One of the most important feng shui guidelines is to place your bed and desk in what is called the "Command Position." In this position, you face the door from the far side of the room but are not directly in front of the door; usually the part of the room diagonally farthest from the entry offers the best Command Position.

In the Command Position, you are able to benefit from the chi that enters and flows through the space, while being far enough removed from the doorway that you are not exposed to chi that is too strong. A true Command Position also provides a solid wall behind you for support. Using this position puts you in visual command of the space, and allows you to face life directly, both literally and symbolically.

If you can't see the door from where you sleep or work, this implies that life can sneak up on you, that you tend not to face issues directly, and that you are easily startled and constantly dealing with unexpected events. Sleeping or working directly in line with the door also exposes you to excessive chi, which can contribute to stress, irritability, health problems, and feelings of overwhelm. Use of the Command Position removes you from these negative influences and puts you in control of your space and of your life.

The objective of using the Command Position for the bed and desk is a key factor as well in the feng shui guideline that says not to have your home office in the bedroom. While the main reason for this is that the energy of work (desk) and that of rest (bed) are incompatible and should not be housed in the same space, it is also highly unlikely that you will be able to place both the desk and the bed in the Command Position if you try to use both these important pieces of furniture in the same room.

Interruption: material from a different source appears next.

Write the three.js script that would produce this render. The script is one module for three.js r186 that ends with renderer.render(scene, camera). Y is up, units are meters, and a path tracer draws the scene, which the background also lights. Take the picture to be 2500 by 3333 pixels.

These are fairly straightforward guidelines, but as so often happens, in any particular space there may be other factors involved that need to be taken into account. Although there are often several potential places to put a bed or desk that will meet the Command Position criteria (the larger the space, the more options you will have), usually one or more of these will be less than optimal for some reason. For example, placing your desk with a good view of the door may require sitting with your back to a large window. Not only does this imply lack of support in your career, but if you work at a computer (as most people with desk jobs do) glare from the window can also be a problem.

Other potential problems to be avoided include overhead beams, the low side of a slanted ceiling, sharp angles from interior corners, and an overhead fan in a room with a low ceiling - to name just a few. Any one of these factors may make a potential Command Position less than desirable. You should also keep in mind what is going on in the neighboring rooms as well as outside the building. For example, what may seem like the perfect Command Position location for your bed is not so perfect if your bedroom shares a wall with your kitchen or bathroom, and the toilet, shower, stove or refrigerator is right on the other side of the wall behind the bed. Another example would be a bedroom in the front of a house very close to the road. Here the Command Position might indicate placing the head of the bed against the exterior wall, where nighttime traffic may sound like it's driving right over your pillow and make it difficult to get a good night's sleep. In this case, you may find that placing your bed so it is in the Command Position relative to the road, rather than the doorway, is the better option. In many cases a review of the pros and cons of a space may indicate that the best location for your desk or bed may be one that is not in the Command Position, but that protects you from other influences.

The best possible furniture placement in any room in your home often involves a compromise between several different feng shui guidelines. The more you know about how the different features of your home affect your space, the better able you will be to make the placement choices that are best for you.